Os operários chineses são parte de
um contrato de US$ 425 milhões firmado com o grupo estatal Citic, de
Pequim. Ele inclui a venda de equipamentos e de mão-de-obra. Inicialmente queriam embarcar para o Rio
4.000 trabalhadores, mas baixou-se
para 600, a maioria dos quais, segundo a Thyssen, seriam engenheiros. Pode ter havido um acordo verbal, mas ainda não saiu a licença de
importação.
A construção de uma usina como a
da Thyssen jamais precisará de mais
de 150 engenheiros fazendo serviço
de engenheiro. O comissário Marinho trabalhou na Volkswagen e sabe
que em nenhuma fase da história da
fábrica houve em São Bernardo
mais de 300 engenheiros europeus.
São 300 os engenheiros que trabalham no quartel-general do Google.
Duzentos anos depois da primeira
de uma série de propostas fracassadas para a importação de mão-de-obra chinesa, ela renasce no mandarinato de dois ex-líderes sindicais
metalúrgicos. A mais festejada tentativa de substituição de escravos
negros por assalariados chins deu-se em 1883, quando passou pelo Rio
a figura de Tong King Sing, poderoso
mandarim da corte Qing. Usava um
rabicho e fazia-se acompanhar por
um secretário negro, americano. Foi
admirado nos melhores salões e fazendas do Vale do Paraíba.
Se os trabalhadores da Citic fossem todos engenheiros, a discussão
seria bonita. A China tem duas vezes
mais engenheiros que os Estados
Unidos e eles trabalham por pouco
mais de mil dólares mensais (metade do Bolsa-Ditadura de Nosso
Guia). Custam certamente menos
que os brasileiros e não há engenheiros dirigindo táxis em Shangai.
Deve-se admitir que, se trabalhadores desempregados pela indústria
de calçados do Sul do Brasil podem
trabalhar na China, é razoável que a
mão-de-obra qualificada da Citic venha ganhar dinheiro em Pindorama.

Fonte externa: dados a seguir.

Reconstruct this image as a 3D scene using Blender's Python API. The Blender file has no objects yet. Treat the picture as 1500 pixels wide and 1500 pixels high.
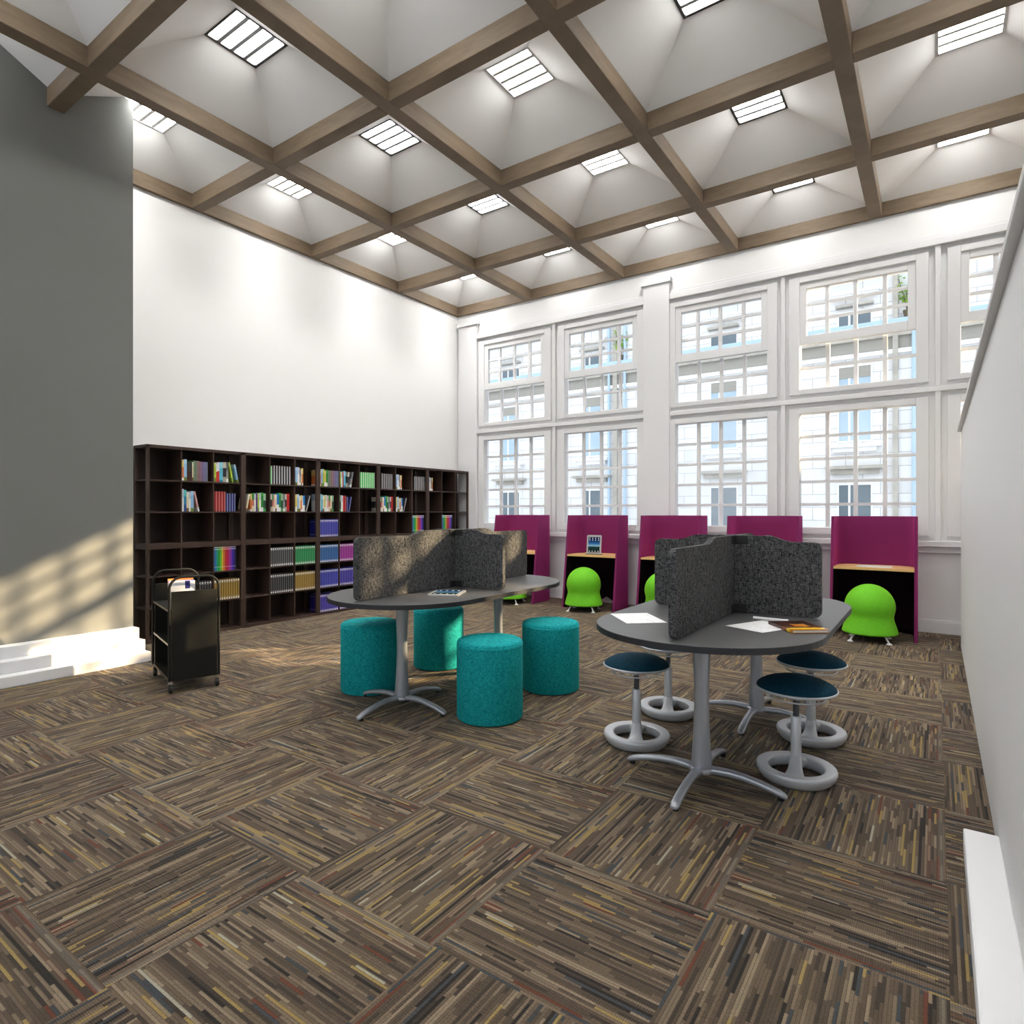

Essa é a globalização do século 21
e, se os chineses sabem aproveitá-la,
parabéns.
Como não parece provável que a
Thyssen esteja a importar exclusivamente engenheiros, há um estranho cheiro de Tong King Sing no pedaço. No século 19 os mandarins (e o
Mikado japonês) vendiam seus miseráveis por quatro patacas. No 21, o
stalinismo de mercado chinês exporta mão-de-obra barata em benefício de um projeto estratégico nacional. Não lhe passa pela cabeça fazer isso em países verdadeiramente
capitalistas, como a Alemanha, berço da Thyssen e da Krupp.
Seria fácil dizer que os trabalhadores chineses não devem entrar no
Brasil. Foi com parolagens desse tipo que Lula e Marinho chegaram a
Brasília. Faria bem a todo mundo se
os chineses colocassem o pleito numa discussão séria, sem essa de engenheiros. Os empregos que o investimento da Thyssen criará no Rio
justificam a concessão das isenções
tributárias e trabalhistas que ela reivindica? Pode ser que sim, e nesse
caso a patuléia ficará mais bem informada, convivendo com o baixo
custo da mão-de-obra chinesa sempre que isso interessar a uma siderúrgica alemã. Esse pode ser o projeto estratégico do comissariado.